Realising the Feedback Loop
Information Technology Solution Delivery in Enterprise Environments
Going Beyond Sprint Zero.
Continuous Delivery to Shift-Left
While the DevOps Feedback-Loop, along with finding issues early by moving production-like environments closer to the developer (Shift-Left), are key principles, there is commonly no tangible way of achieving this.
In the typically incremental progression of continuous delivery implementations, eventually automation is built to deliver to production, and typically, that is where the story ends.

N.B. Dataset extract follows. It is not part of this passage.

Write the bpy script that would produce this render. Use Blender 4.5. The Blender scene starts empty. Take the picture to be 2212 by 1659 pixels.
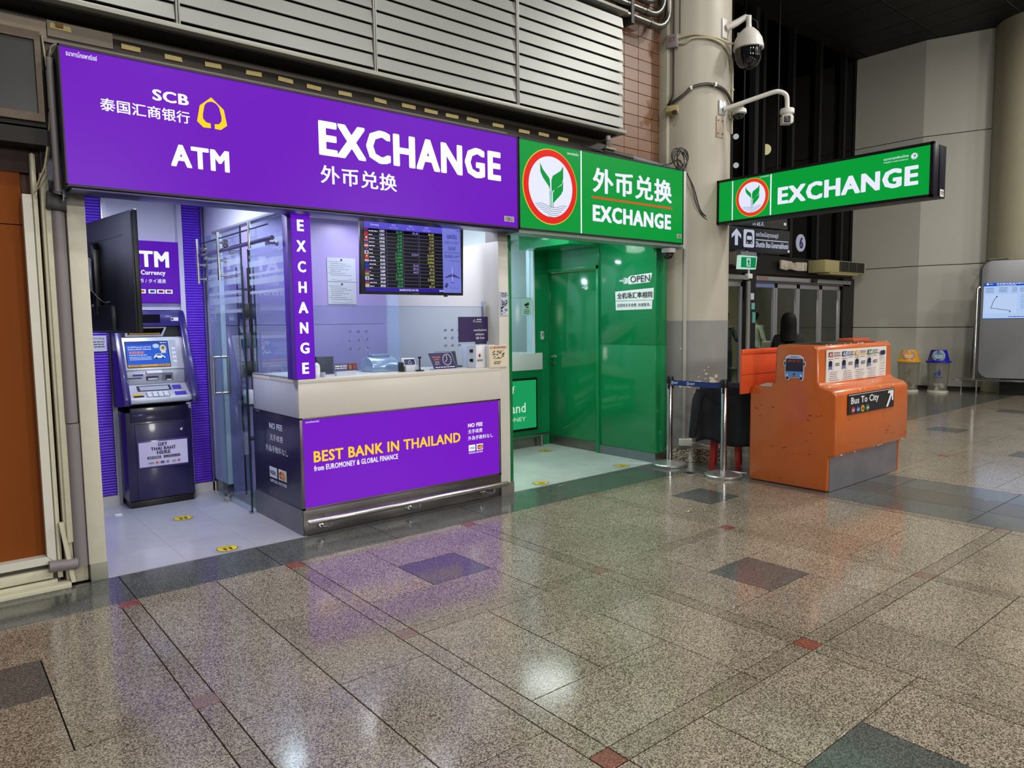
import bpy, bmesh, math, random
from mathutils import Vector, Matrix
random.seed(7)
PI = math.pi
sc = bpy.context.scene
COL = sc.collection

# ------------------------------------------------------------------ camera, world, lights
YAW, PITCH, ROLL, FPX = 0.879267, 0.0863415, -0.0123075, 1548.14
cam_d = bpy.data.cameras.new('camera'); cam_d.sensor_width = 36.0; cam_d.lens = FPX * 36.0 / 2212.0
cam_d.clip_start = 0.05; cam_d.clip_end = 100
cam = bpy.data.objects.new('camera', cam_d); COL.objects.link(cam)
_f = Vector((math.cos(YAW) * math.cos(PITCH), math.sin(YAW) * math.cos(PITCH), -math.sin(PITCH)))
_r = Vector((math.sin(YAW), -math.cos(YAW), 0)); _u = _r.cross(_f)
_r2 = _r * math.cos(ROLL) + _u * math.sin(ROLL); _u2 = -_r * math.sin(ROLL) + _u * math.cos(ROLL)
M3 = Matrix((_r2, _u2, -_f)).transposed()
cam.matrix_world = Matrix.Translation((0, 0, 1.5)) @ M3.to_4x4()
sc.camera = cam
sc.view_settings.view_transform = 'Standard'; sc.view_settings.look = 'None'
sc.view_settings.gamma = 1; sc.view_settings.use_curve_mapping = False
sc.view_settings.exposure = 0.0
sc.cycles.transparent_max_bounces = 40; sc.cycles.max_bounces = 10
w = bpy.data.worlds.new('world'); sc.world = w; w.use_nodes = True
w.node_tree.nodes['Background'].inputs[0].default_value = (0.75, 0.78, 0.85, 1)
w.node_tree.nodes['Background'].inputs[1].default_value = 0.10

def lamp(name, loc, size, power, color=(1, .95, .88), rot=(0, 0, 0), shape='DISK', sy=None, spread=PI):
    d = bpy.data.lights.new(name, 'AREA'); d.shape = shape; d.size = size; d.energy = power; d.color = color
    if sy: d.size_y = sy
    d.spread = spread
    o = bpy.data.objects.new(name, d); COL.objects.link(o); o.location = loc; o.rotation_euler = rot
    return o
HALL = [(1.5, 1.2), (4.6, -.6), (-1.8, -.8), (8.6, 1.6), (11.6, -1.5), (3.6, -4.2), (9.0, -5.0), (14.2, 1.9), (-1.5, -5), (13.8, -3.2)]
HALL_L = ['round hall ceiling lamp ' + a for a in ('above the middle of the granite floor', 'in front of the green booth', 'in front of the brown shutter', 'above the orange bus desk', 'beyond the orange bus desk, out in the hall', 'behind the viewer, in the middle', 'far behind the bus desk across the hall', 'before the waste bins', 'behind the viewer, on the shutter side', 'nearest the grey information screen')]
HALL_P = [a * .42 for a in (250, 350, 150, 520, 420, 330, 360, 240, 200, 620)]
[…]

Before describing the realisation of the feedback loop, it’s important to highlight the underlying framework approaches that make this possible, which are:
- Release Portability : the output of the build (Continuous Integration) process is a single, self-contained, deployable artefact
- Loose Coupling : delivery orchestration does not use any proprietary mechanisms to deploy, the pipeline tool simply calls the deployable artefact
- Artefact Registry : a store of immutable artefacts, not code (repository). These are strictly versioned and ideally offer the ability to download the latest version.
In my Sprint Zero approach, I espouse the creation of an end-to-end, do-nothing pipeline before any development begins. The final stage of this pipeline should be to push the deployable artefact to the Artefact Registry.
By doing this, a known production state is available as feedback to the developers and testers, by getting the latest version from the Artefact Registry.
Consistent Ways of Working
If this approach is applied consistently between your infrastructure, configuration management and software developers, an automated view of the Production environment is automatically available, without having to inspect the current state of each contributing pipeline.
By combining these deployable assets, users have the ability to create a full-stack, production-like environment on demand. This could be wrapped in a graphical user interface or simply run from the command-line.
Artefact Registries
Each registry vendor has different names for general purpose stores, in Azure DevOps it’s called Universal, in GitLab it’s called Generic and in Nexus it’s called Raw.
Closing note: in the above example provided, there is an Infrastructure-as-Code (IaC)/configuration management deployment package (AZT) and software deployment package (KAT). The software deployment package is a manifest driven, desired state, deployment of containers, the container image publication is not captured in the artefact store as the image build pipeline does not reflect any target environment state.